*Short exercise*.
Below is a listing; copy all of it exactly.

*Dataset section*.

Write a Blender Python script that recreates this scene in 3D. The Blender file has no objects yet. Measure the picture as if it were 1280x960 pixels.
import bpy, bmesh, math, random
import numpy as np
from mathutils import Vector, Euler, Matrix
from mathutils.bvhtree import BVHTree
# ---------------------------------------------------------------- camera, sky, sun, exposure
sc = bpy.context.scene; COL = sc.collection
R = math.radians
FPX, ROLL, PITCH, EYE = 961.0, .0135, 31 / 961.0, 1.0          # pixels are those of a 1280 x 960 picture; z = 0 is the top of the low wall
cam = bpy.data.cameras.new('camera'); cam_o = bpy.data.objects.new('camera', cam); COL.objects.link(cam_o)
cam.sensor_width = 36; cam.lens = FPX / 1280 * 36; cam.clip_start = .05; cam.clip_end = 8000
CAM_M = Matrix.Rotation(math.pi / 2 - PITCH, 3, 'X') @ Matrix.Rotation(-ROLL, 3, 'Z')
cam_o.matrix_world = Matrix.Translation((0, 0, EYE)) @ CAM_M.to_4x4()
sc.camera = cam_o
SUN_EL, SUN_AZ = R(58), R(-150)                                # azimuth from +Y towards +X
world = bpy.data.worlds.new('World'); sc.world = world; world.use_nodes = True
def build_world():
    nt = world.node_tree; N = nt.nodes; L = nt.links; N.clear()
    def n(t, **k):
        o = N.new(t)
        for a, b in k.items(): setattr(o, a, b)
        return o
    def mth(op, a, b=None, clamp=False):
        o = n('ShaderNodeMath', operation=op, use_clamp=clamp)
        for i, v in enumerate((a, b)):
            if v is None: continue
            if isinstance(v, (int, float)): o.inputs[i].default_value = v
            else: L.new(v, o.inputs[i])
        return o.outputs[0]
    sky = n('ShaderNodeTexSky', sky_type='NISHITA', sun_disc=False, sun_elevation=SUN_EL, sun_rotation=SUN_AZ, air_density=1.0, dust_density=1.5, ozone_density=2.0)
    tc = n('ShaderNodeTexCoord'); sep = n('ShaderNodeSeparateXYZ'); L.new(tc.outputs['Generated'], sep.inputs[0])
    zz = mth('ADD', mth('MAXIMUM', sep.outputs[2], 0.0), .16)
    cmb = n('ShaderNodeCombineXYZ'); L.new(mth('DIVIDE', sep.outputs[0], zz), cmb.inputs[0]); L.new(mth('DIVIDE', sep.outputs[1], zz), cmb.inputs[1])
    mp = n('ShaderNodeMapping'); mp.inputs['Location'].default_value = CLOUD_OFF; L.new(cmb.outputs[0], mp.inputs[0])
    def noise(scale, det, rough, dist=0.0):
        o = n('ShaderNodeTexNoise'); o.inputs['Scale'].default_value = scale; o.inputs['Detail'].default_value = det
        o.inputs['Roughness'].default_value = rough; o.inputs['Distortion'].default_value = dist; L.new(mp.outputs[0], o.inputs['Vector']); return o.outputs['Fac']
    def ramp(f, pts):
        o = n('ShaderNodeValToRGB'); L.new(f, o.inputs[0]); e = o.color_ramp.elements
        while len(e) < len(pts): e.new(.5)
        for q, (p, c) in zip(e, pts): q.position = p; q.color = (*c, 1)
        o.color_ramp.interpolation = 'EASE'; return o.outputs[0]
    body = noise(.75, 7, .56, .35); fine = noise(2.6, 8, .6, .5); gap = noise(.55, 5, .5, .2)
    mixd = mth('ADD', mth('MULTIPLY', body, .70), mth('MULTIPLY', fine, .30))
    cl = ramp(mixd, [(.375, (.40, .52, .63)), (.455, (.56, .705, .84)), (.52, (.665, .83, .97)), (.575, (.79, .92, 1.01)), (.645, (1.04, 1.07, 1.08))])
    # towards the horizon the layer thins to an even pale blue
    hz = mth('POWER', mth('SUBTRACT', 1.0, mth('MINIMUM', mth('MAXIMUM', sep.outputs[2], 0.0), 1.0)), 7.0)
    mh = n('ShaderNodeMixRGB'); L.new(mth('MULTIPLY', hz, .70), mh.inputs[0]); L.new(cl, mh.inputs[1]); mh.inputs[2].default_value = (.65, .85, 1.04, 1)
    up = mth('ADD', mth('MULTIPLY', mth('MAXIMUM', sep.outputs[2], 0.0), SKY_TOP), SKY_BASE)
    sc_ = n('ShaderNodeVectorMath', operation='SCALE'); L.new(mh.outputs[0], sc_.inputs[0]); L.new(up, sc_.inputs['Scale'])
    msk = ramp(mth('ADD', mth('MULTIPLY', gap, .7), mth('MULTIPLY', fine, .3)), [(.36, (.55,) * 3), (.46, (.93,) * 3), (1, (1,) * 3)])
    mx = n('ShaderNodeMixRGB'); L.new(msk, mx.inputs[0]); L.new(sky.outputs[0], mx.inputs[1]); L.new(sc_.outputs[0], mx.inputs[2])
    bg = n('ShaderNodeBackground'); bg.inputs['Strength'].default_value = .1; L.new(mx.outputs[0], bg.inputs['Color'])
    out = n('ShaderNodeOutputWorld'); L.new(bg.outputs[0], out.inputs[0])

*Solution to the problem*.
Write a Blender Python script that recreates this scene in 3D. The Blender file has no objects yet. Measure the picture as if it were 1280x960 pixels.
import bpy, bmesh, math, random
import numpy as np
from mathutils import Vector, Euler, Matrix
from mathutils.bvhtree import BVHTree
# ---------------------------------------------------------------- camera, sky, sun, exposure
sc = bpy.context.scene; COL = sc.collection
R = math.radians
FPX, ROLL, PITCH, EYE = 961.0, .0135, 31 / 961.0, 1.0          # pixels are those of a 1280 x 960 picture; z = 0 is the top of the low wall
cam = bpy.data.cameras.new('camera'); cam_o = bpy.data.objects.new('camera', cam); COL.objects.link(cam_o)
cam.sensor_width = 36; cam.lens = FPX / 1280 * 36; cam.clip_start = .05; cam.clip_end = 8000
CAM_M = Matrix.Rotation(math.pi / 2 - PITCH, 3, 'X') @ Matrix.Rotation(-ROLL, 3, 'Z')
cam_o.matrix_world = Matrix.Translation((0, 0, EYE)) @ CAM_M.to_4x4()
sc.camera = cam_o
SUN_EL, SUN_AZ = R(58), R(-150)                                # azimuth from +Y towards +X
world = bpy.data.worlds.new('World'); sc.world = world; world.use_nodes = True
def build_world():
    nt = world.node_tree; N = nt.nodes; L = nt.links; N.clear()
    def n(t, **k):
        o = N.new(t)
        for a, b in k.items(): setattr(o, a, b)
        return o
    def mth(op, a, b=None, clamp=False):
        o = n('ShaderNodeMath', operation=op, use_clamp=clamp)
        for i, v in enumerate((a, b)):
            if v is None: continue
            if isinstance(v, (int, float)): o.inputs[i].default_value = v
            else: L.new(v, o.inputs[i])
        return o.outputs[0]
    sky = n('ShaderNodeTexSky', sky_type='NISHITA', sun_disc=False, sun_elevation=SUN_EL, sun_rotation=SUN_AZ, air_density=1.0, dust_density=1.5, ozone_density=2.0)
    tc = n('ShaderNodeTexCoord'); sep = n('ShaderNodeSeparateXYZ'); L.new(tc.outputs['Generated'], sep.inputs[0])
    zz = mth('ADD', mth('MAXIMUM', sep.outputs[2], 0.0), .16)
    cmb = n('ShaderNodeCombineXYZ'); L.new(mth('DIVIDE', sep.outputs[0], zz), cmb.inputs[0]); L.new(mth('DIVIDE', sep.outputs[1], zz), cmb.inputs[1])
    mp = n('ShaderNodeMapping'); mp.inputs['Location'].default_value = CLOUD_OFF; L.new(cmb.outputs[0], mp.inputs[0])
    def noise(scale, det, rough, dist=0.0):
        o = n('ShaderNodeTexNoise'); o.inputs['Scale'].default_value = scale; o.inputs['Detail'].default_value = det
        o.inputs['Roughness'].default_value = rough; o.inputs['Distortion'].default_value = dist; L.new(mp.outputs[0], o.inputs['Vector']); return o.outputs['Fac']
    def ramp(f, pts):
        o = n('ShaderNodeValToRGB'); L.new(f, o.inputs[0]); e = o.color_ramp.elements
        while len(e) < len(pts): e.new(.5)
        for q, (p, c) in zip(e, pts): q.position = p; q.color = (*c, 1)
        o.color_ramp.interpolation = 'EASE'; return o.outputs[0]
    body = noise(.75, 7, .56, .35); fine = noise(2.6, 8, .6, .5); gap = noise(.55, 5, .5, .2)
    mixd = mth('ADD', mth('MULTIPLY', body, .70), mth('MULTIPLY', fine, .30))
    cl = ramp(mixd, [(.375, (.40, .52, .63)), (.455, (.56, .705, .84)), (.52, (.665, .83, .97)), (.575, (.79, .92, 1.01)), (.645, (1.04, 1.07, 1.08))])
    # towards the horizon the layer thins to an even pale blue
    hz = mth('POWER', mth('SUBTRACT', 1.0, mth('MINIMUM', mth('MAXIMUM', sep.outputs[2], 0.0), 1.0)), 7.0)
    mh = n('ShaderNodeMixRGB'); L.new(mth('MULTIPLY', hz, .70), mh.inputs[0]); L.new(cl, mh.inputs[1]); mh.inputs[2].default_value = (.65, .85, 1.04, 1)
    up = mth('ADD', mth('MULTIPLY', mth('MAXIMUM', sep.outputs[2], 0.0), SKY_TOP), SKY_BASE)
    sc_ = n('ShaderNodeVectorMath', operation='SCALE'); L.new(mh.outputs[0], sc_.inputs[0]); L.new(up, sc_.inputs['Scale'])
    msk = ramp(mth('ADD', mth('MULTIPLY', gap, .7), mth('MULTIPLY', fine, .3)), [(.36, (.55,) * 3), (.46, (.93,) * 3), (1, (1,) * 3)])
    mx = n('ShaderNodeMixRGB'); L.new(msk, mx.inputs[0]); L.new(sky.outputs[0], mx.inputs[1]); L.new(sc_.outputs[0], mx.inputs[2])
    bg = n('ShaderNodeBackground'); bg.inputs['Strength'].default_value = .1; L.new(mx.outputs[0], bg.inputs['Color'])
    out = n('ShaderNodeOutputWorld'); L.new(bg.outputs[0], out.inputs[0])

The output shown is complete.